Are there any regulations against allowing a terminated employee to continue to make loan repayments if no distribution is taken from the plan.

Posted

There is no regulation of the repayment of a plan loan after termination of employment but most employers do not permit it because the checks have to manually processed and transferred to the participants account in the plan. There is also a high probability that the employee will default and the employer will have to treat the loan as a distribution. Also some TPAs do not permit manual check depositing because their systems can accommodate only transfers from a payroll deposit system.

mjb

Posted

I have seen the default on termination language and the available only to current employees language in loan policies.

I have never understood how it can be ok to deny participants (who happen to be terminated from the sponsor) a feature of the plan (loans). Especially since the majority of the terminees are NHCEs.

I sure understand that it is convenient for everyone concerned, but don't get how it is not a discrimatory practice in operation.

Any rational you have heard?

Thank you.

CBW

Posted

Look at ERISA section 408(B)(1) for one aspect. That does not address your question about discrimination. Perhaps termination falls on the just and the unjust alike, despite your empirical observations.
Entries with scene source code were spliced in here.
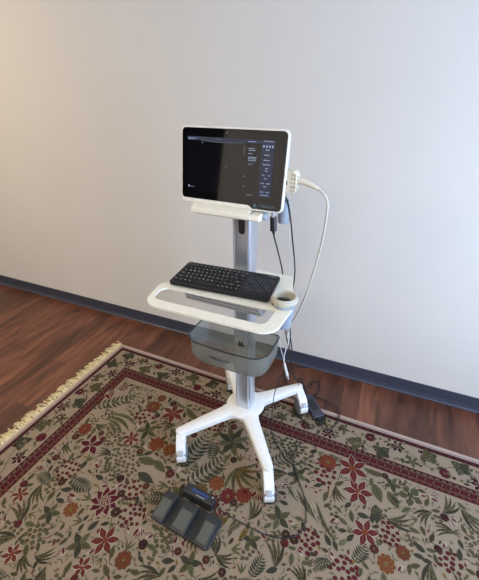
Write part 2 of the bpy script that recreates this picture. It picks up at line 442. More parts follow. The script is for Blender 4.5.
bm = B(); prism(bm, [(-.034, 1.15), (-.010, 1.15), (.010, 1.30), (-.014, 1.30)], [], -.05, .05, mtx=YZ); bmesh.ops.recalc_face_normals(bm, faces=bm.faces); obj('cradle_back', bm, 'shell', cart, bevel=.003)
bm = B(); lathe(bm, [(.010, -.006), (.0125, -.004), (.0125, .006), (.009, .010)], 24, mtx=Matrix.Translation((.122, -.125, 1.158)) @ Matrix.Rotation(PI / 2, 4, 'Y')); obj('cradle_knob', bm, 'holder', cart, smooth=40)
bm = B(); lathe(bm, [(.010, 1.124), (.016, 1.127), (.0185, 1.134), (.0185, 1.20), (.015, 1.20), (.015, 1.14)], 28, .165, -.068); ph = obj('probe_holder', bm, 'holder', cart, smooth=40)
bm = B(); box(bm, .03, .160, -.074, -.060, 1.156, 1.168); obj('holder_bracket', bm, 'holder', cart, bevel=.002)

# ---------------------------------------------------------------- ultrasound tablet
TL = cm @ Vector((.003, -.115, 1.29))
tab = thing('ultrasound_tablet', 'black-screened ultrasound tablet with a white rim, upright in the cradle atop the cart', 'tablet computer', TL, (R(-9.4), 0, R(-24)))
bm = B(); prism(bm, rrect(-.180, .1775, -.1165, .1165, .017, 8), [], -.012, 0, mtx=XZ)
obj('bezel', bm, 'body', tab, bevel=.003, smooth=40)
bm = B(); prism(bm, rrect(-.177, .173, -.113, .113, .016, 8), [], -.036, -.012, mtx=XZ)
obj('back_shell', bm, 'shell', tab, bevel=.004, smooth=40)
bm = B(); prism(bm, rpoly([(-.1745, -.1005, .010), (.066, -.1020, .006), (.080, -.1115, .006), (.1725, -.1115, .012), (.1725, .1115, .013), (-.1745, .1115, .013)], 8), [], -.001, .0012, mtx=XZ)
gl = obj('front_glass', bm, 'glass', tab)
g_ = .0013
def quad(bm, x0, x1, z0, z1, y=-g_, mi=0, th=.0002):
    box(bm, x0, x1, y - th, y, z0, z1, mi)
bm = B(); quad(bm, -.154, .137, -.077, .086); sc = obj('display', bm, 'ui_black', tab)
y1 = -g_ - .0003                                             # screen interface: 0 bright 1 mid 2 blue 3 dark
rnd = random.Random(3)
def dashes(bm, x0, x1, z, h, mi, w=(.003, .008), gap=.0014):
    x = x0
    while x < x1:
        l = min(rnd.uniform(*w), x1 - x); quad(bm, x, x + l, z, z + h, y1 - .0003, mi, .0001); x += l + gap
def ui(name, bm):
    for v in bm.verts: v.co.x = v.co.x * 1.03 + .0015; v.co.z += .006
    return obj(name, bm, ['ui_bright', 'ui_mid', 'ui_blue', 'ui_dark'], sc)
bm = B(); quad(bm, -.152, .131, .070, .080, y1, 3); quad(bm, -.150, -.118, .0715, .0785, y1 - .0001, 2)
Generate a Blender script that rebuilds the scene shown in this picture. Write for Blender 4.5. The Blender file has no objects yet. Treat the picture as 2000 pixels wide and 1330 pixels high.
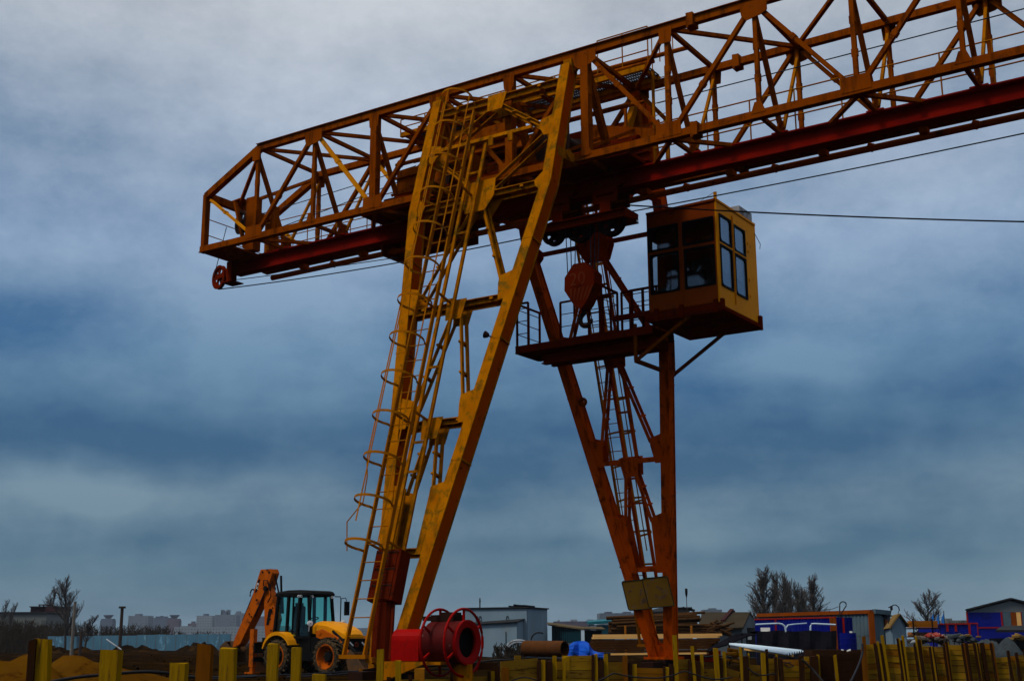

Perhaps payroll deduction is simply an economic condition of the loan. If the program had to suffer the burden of dealing with more cumbersome repayment it would be offered to none.

Posted

The practical reason for limiting loans to active employees is that it is very time consuming and difficult adminstratively to process loan repayments manually especialy if there are larage number of loans. Also there is a high risk of default in non payroll deduction loans which requires that the plan loan be distributed. This all adds up to a lack of interest by the employer in continuing loans to former employees. Also if you allow loans to former employees you have to allow loans to beneficaries and ex spouses who retain the assets in the plan.

mjb

Posted

The practical reasons are clear. No doubt about it. My question is more of a compliance/non-discrimination issue.

Seems to me, yeah, beneficiaries and ex-spouses would have a right to take a loan under the terms of a loan program that is available on a nondiscriminatory basis.

I understand that inconvenience would lessen loan programs (not a bad thing in my book) but convenient does not make it nondiscriminatory.

I plan to look at the ERISA cite and see if nondiscrimination is "nondiscriminatory availability to Parties in Interest" or is it "nondiscriminatory availability to Plan Participants" or is it something else.

This same issue extends to Hardship distribs. My prototype document allows terminated participants to be excluded from taking Hardship distributions. I know they can get the money, but I am just talking about nondiscriminatory availability.